Brewster's Angle
Reference for Brewster's angle θ_B = arctan(n2/n1) at which reflected light is fully polarized.
Covers glass, water, polarized sunglasses, and camera filters.
The Formula
θ_B = arctan(n₂ / n₁)
Brewster's angle is the specific angle of incidence at which reflected light is completely polarized. At this angle, the reflected and refracted rays are exactly 90° apart.
Variables
| Symbol | Meaning |
|---|---|
| θ_B | Brewster's angle (degrees) |
| n₁ | Refractive index of the first medium (where light comes from) |
| n₂ | Refractive index of the second medium (where light enters) |
Example 1
Find Brewster's angle for light going from air to glass (n=1.52)
θ_B = arctan(1.52 / 1.00)
θ_B = arctan(1.52) ≈ 56.7°
Example 2
Find Brewster's angle for light going from air to water (n=1.33)
θ_B = arctan(1.33 / 1.00)
θ_B = arctan(1.33) ≈ 53.1°
When to Use It
Use Brewster's angle when:
- Designing polarizing filters and anti-glare coatings
- Building laser cavities with minimal reflection loss
- Understanding why polarized sunglasses reduce glare
- Optimizing window angles in optical instruments
Limitations
- At Brewster's angle, the reflected beam is completely polarized, but the transmitted beam is only partially polarized — multiple stacked glass plates are needed for a well-polarized transmitted beam
- The formula assumes a perfectly flat, smooth interface — rough or curved surfaces scatter light and reduce polarization effectiveness
- Brewster's angle is wavelength-independent for non-dispersive materials, but for strongly dispersive media the refractive index varies with wavelength and so does the angle
Key Notes
- Formula: tan(θ_B) = n₂ / n₁: θ_B is Brewster's angle, n₁ is the refractive index of the incident medium, and n₂ is that of the transmitted medium.
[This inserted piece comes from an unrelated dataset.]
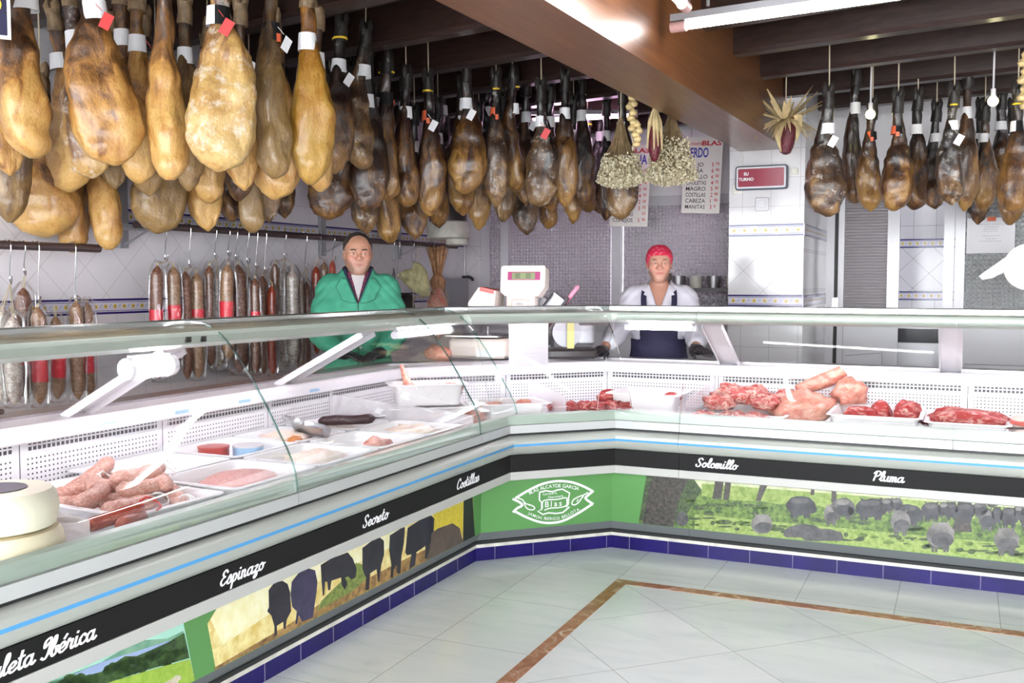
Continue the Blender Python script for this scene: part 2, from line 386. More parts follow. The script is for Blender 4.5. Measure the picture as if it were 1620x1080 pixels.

For glass (n≈1.5) in air (n=1): θ_B ≈ 56.3°.
- Reflected light is completely polarized: At Brewster's angle, the reflected beam contains only s-polarization (electric field perpendicular to the plane of incidence). The transmitted beam is partially polarized.
- The reflected and refracted rays are perpendicular: At Brewster's angle, the reflected and refracted rays make a 90° angle — this is actually the geometric reason why p-polarization is absent from the reflected beam.
- Used in laser optics: Laser cavities often use Brewster windows — glass plates oriented at Brewster's angle — to transmit one polarization without reflection losses, resulting in a linearly polarized output beam.
- Photography application: Polarizing filters reduce glare from water and glass by blocking the s-polarized reflected light. Rotating the filter to block light at Brewster's angle maximizes glare reduction.